Nostromo: Possibly the most densely plotted novel I've ever read

After a horrific account of the death of the unfortunate stow-away Hirsch - shot to death in a fit of anger by the steamship captain who believes (mistakenly) that Hirsch has been lying to him and knows where teh silver bullion has been hidden - Conrad very amusingly shifts the narrative a few years forward and he makes the garrulous and somewhat pompous Captain Mitchell a sort of tour guide, addressing us as if we are visitors to Castaguana, as he shows us the sites and gives us a bit of history: Sulaco is now the capital of a very prosperous independent country of Occidental Castaguana, which successfully protected the Gould silver mine and fended off the peasant rebellion. So we now are looking back on the history of the country from a future vantage point. We know that part of the success of the Occidental independence movement - first enunciated by the journalist Decoud whom we'd last seen hiding with the silver bullion on one of the remote Isabel islands - came about because the steamship captain became convinced of and obsessed by the theory that the silver was spilled into the gulf when his ship collided with the lighter that he spends days dredging the water, obsessed like Ahab, on his foolish quest.

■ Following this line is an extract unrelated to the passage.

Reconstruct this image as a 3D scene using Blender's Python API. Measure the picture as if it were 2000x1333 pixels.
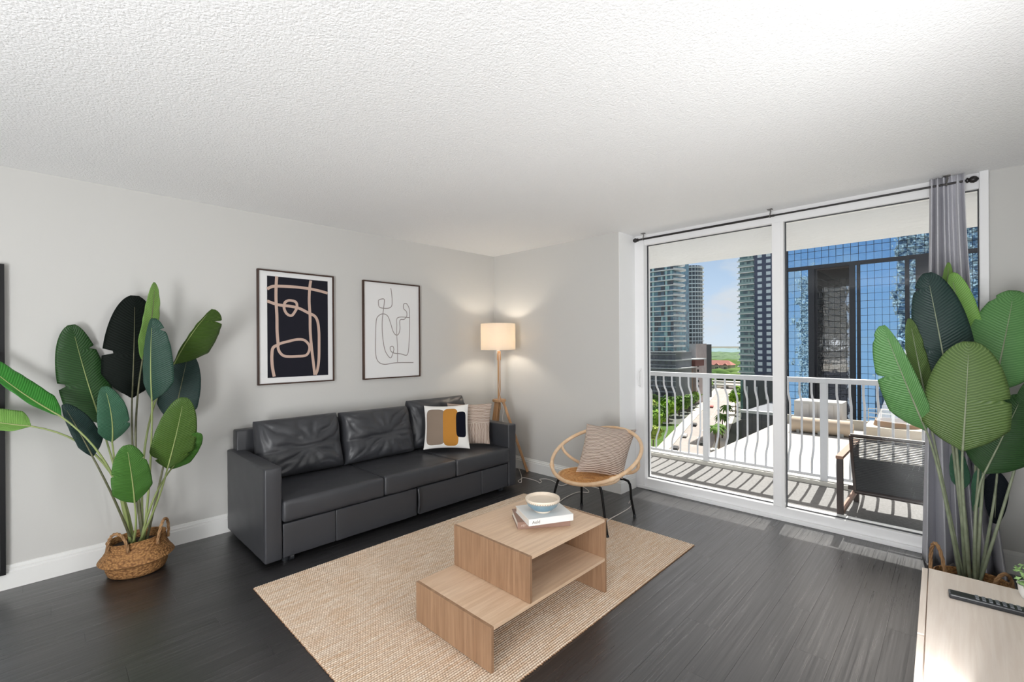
import bpy, bmesh, math, random
from mathutils import Vector, Matrix, noise
random.seed(7)
PI = math.pi
S = bpy.context.scene
for o in list(bpy.data.objects): bpy.data.objects.remove(o)
COL = S.collection

# ------------------------------------------------------------ camera
F, PSI, HY, CX, CH, RO = 893.02, .7708, 674.3, 3.938, 1.3904, -.0061
CAMP = Vector((CX, 0, CH))
R_ = Vector((math.cos(PSI), math.sin(PSI), 0)); V_ = Vector((-math.sin(PSI), math.cos(PSI), 0)); U_ = Vector((0, 0, 1))
cd = bpy.data.cameras.new('camera'); cam = bpy.data.objects.new('camera', cd); COL.objects.link(cam)
c_, s_ = math.cos(RO), math.sin(RO)
rx = R_*c_ + U_*s_; uy = U_*c_ - R_*s_; bz = -V_
cam.matrix_world = Matrix(((rx.x, uy.x, bz.x, CX), (rx.y, uy.y, bz.y, 0), (rx.z, uy.z, bz.z, CH), (0, 0, 0, 1)))
cd.sensor_width = 36; cd.lens = F/2000*36; cd.shift_y = (HY-666.5)/2000; cd.clip_end = 9000; cd.clip_start = .02
S.camera = cam
S.view_settings.view_transform = 'Standard'; S.view_settings.look = 'None'
S.view_settings.exposure = 0.0; S.view_settings.gamma = 1.0; S.view_settings.use_curve_mapping = False

def ray(px, py):
    X, Y = px-1000, py-666.5
    X, Y = X*math.cos(RO)+Y*math.sin(RO), -X*math.sin(RO)+Y*math.cos(RO)
    return R_*(X/F) + V_ - U_*((Y-(HY-666.5))/F)
def at(px, py, D): return CAMP + ray(px, py)*D                 # point at a depth measured off the photograph
def on(px, py, ax, val):
    d = ray(px, py); return CAMP + d*((val-CAMP[ax])/d[ax])     # point on a wall / floor / facade plane

def srgb(r, g=None, b=None):
    if g is None: g = b = r
    f = lambda c: (c/255/12.92) if c/255 <= .04045 else ((c/255+.055)/1.055)**2.4
    return (f(r), f(g), f(b), 1)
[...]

What we don't know is: what happened to Nostromo, what happened to Decoud, what finally happened to the silver bullion. And what I don't know is how anyone keeps the plot details straight - this is a densely plotted a novel as I've ever read, and I think readers, at least first-time readers, either need some kind of crib sheet or plot outline as they read through the novel or else maybe the message is just forget about the plot and read it for the beautiful and the exciting passages, taking them as isolated gems of short fiction, and leave the rest to fall as it may.